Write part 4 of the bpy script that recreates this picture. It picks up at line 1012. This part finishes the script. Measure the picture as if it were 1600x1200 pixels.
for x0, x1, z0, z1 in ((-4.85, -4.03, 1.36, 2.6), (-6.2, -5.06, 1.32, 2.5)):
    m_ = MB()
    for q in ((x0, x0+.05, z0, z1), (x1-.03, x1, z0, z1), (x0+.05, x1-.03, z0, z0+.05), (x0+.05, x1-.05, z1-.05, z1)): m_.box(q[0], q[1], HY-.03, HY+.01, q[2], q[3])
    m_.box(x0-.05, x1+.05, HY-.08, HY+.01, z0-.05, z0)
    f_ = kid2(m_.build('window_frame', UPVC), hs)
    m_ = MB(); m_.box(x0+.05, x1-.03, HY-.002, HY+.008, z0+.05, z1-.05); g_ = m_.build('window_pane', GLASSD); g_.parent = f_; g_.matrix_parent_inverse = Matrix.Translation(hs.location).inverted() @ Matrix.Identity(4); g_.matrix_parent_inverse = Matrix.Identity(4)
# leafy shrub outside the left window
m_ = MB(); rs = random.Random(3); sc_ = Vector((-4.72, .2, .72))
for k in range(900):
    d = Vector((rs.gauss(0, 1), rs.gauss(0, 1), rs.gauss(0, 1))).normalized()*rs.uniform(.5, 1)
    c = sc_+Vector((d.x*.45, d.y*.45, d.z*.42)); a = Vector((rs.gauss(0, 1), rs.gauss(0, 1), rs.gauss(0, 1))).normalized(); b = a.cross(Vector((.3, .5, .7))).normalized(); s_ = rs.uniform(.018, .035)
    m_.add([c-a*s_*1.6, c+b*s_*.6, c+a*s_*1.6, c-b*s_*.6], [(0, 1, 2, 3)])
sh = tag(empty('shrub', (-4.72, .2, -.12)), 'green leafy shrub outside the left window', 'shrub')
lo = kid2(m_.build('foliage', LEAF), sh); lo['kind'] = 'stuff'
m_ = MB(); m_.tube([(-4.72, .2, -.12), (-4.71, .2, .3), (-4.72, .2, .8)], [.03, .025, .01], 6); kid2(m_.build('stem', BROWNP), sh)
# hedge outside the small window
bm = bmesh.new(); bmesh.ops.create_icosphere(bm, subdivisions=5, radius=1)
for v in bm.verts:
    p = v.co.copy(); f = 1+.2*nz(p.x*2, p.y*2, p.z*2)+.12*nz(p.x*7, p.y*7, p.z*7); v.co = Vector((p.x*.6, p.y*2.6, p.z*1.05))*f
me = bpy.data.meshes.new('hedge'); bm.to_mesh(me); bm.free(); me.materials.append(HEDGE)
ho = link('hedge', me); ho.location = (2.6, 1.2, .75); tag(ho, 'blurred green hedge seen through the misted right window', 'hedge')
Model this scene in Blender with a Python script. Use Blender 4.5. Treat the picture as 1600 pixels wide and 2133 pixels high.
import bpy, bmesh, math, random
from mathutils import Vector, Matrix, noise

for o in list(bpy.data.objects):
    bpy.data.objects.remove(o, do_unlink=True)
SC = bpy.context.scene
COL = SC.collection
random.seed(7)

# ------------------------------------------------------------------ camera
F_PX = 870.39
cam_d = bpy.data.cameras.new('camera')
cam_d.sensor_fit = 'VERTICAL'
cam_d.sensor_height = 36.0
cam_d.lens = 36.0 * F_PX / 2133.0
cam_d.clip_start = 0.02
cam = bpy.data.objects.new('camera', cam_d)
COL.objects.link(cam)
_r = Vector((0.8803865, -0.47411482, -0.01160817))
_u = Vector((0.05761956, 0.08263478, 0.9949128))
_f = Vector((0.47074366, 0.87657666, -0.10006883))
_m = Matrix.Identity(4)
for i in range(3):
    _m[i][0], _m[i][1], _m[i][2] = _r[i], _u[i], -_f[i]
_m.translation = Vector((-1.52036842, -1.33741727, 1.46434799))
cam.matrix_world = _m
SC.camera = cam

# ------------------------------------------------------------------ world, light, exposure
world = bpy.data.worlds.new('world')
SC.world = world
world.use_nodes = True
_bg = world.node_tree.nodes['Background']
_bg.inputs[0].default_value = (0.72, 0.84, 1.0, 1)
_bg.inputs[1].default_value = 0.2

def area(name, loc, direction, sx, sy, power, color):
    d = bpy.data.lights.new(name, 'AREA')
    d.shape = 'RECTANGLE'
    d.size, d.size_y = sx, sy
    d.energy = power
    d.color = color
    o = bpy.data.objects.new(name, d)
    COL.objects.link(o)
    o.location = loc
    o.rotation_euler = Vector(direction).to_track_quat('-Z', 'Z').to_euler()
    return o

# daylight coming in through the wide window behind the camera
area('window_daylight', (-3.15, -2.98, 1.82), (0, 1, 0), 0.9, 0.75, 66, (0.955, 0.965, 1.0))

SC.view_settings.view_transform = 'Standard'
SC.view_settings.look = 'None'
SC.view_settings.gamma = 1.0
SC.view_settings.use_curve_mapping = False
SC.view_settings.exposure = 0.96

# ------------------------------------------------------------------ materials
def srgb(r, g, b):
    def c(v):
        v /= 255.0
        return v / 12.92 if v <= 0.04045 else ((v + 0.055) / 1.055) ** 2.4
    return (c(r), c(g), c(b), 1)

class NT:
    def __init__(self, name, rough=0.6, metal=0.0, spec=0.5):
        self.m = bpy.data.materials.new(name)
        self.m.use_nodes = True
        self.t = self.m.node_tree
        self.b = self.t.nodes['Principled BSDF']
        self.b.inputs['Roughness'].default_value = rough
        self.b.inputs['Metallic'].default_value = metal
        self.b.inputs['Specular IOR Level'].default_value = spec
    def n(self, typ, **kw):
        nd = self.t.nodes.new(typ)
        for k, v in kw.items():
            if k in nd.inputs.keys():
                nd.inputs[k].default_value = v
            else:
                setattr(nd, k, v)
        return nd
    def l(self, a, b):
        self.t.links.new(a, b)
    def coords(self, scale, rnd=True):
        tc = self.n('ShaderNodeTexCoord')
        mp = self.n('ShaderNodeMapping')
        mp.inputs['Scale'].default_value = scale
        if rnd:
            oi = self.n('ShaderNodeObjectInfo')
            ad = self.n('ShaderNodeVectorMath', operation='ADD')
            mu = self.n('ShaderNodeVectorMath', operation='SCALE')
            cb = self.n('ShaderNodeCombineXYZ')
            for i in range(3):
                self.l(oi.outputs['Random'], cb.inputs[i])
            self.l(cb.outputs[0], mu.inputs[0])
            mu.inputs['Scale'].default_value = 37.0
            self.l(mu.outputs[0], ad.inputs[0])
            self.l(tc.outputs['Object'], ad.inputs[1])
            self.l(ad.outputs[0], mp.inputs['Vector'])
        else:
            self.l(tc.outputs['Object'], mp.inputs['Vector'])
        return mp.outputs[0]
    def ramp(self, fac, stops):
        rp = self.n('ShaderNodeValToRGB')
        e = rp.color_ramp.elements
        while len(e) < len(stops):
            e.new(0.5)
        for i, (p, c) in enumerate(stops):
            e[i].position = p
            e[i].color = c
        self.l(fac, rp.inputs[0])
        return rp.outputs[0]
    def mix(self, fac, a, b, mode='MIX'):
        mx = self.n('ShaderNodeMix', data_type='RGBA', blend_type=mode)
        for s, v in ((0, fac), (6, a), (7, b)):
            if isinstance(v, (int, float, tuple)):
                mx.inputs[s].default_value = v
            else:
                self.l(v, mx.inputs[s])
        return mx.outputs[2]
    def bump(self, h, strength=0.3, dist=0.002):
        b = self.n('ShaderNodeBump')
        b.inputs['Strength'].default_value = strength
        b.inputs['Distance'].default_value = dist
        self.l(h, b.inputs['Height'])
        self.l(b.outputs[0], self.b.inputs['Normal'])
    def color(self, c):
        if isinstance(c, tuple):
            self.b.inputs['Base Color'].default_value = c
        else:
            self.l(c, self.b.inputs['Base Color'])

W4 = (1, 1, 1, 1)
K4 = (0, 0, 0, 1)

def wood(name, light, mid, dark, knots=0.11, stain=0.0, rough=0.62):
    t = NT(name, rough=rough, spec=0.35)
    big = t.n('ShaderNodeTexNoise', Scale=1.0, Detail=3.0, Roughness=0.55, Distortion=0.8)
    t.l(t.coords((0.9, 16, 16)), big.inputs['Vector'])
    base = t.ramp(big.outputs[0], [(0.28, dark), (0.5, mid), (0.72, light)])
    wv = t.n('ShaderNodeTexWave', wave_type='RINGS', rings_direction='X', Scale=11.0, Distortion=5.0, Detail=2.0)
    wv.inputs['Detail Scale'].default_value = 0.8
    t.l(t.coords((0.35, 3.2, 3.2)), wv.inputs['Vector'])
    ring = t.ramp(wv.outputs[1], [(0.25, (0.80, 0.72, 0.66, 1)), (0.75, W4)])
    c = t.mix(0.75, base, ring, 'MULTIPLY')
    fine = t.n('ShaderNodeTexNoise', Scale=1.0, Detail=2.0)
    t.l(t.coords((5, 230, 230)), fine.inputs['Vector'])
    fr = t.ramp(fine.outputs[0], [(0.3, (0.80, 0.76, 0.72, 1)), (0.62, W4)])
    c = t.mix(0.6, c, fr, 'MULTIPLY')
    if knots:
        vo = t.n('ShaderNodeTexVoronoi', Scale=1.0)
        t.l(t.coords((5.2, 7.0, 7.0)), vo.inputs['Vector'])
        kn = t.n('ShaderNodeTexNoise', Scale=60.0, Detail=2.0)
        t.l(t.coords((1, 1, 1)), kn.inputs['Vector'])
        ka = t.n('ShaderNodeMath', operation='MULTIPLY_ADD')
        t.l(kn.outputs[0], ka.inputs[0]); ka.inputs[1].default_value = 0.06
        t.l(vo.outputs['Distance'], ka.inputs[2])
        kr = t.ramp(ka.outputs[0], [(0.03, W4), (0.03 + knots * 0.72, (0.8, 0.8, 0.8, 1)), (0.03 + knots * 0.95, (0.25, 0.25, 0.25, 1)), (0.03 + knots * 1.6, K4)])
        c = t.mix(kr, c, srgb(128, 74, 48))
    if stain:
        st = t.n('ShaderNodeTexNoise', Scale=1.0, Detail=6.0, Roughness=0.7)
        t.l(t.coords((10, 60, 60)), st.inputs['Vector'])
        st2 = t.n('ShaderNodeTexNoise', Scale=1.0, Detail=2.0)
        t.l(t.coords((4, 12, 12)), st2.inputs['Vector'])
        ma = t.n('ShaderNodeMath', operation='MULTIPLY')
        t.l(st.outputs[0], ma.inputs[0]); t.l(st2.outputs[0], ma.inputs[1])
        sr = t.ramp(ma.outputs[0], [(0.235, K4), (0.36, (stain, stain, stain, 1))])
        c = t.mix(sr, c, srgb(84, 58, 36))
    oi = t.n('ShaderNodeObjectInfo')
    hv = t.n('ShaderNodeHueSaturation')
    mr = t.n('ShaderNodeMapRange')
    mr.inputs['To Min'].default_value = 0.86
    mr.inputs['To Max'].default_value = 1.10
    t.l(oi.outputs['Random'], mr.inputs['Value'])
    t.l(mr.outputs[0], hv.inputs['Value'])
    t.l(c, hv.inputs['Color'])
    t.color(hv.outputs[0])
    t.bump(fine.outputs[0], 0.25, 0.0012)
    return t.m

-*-

Using the records above, gather all lines where the string "script" is present.

Write part 4 of the bpy script that recreates this picture. It picks up at line 1012. This part finishes the script. Measure the picture as if it were 1600x1200 pixels.
Model this scene in Blender with a Python script. Use Blender 4.5. Treat the picture as 1600 pixels wide and 2133 pixels high.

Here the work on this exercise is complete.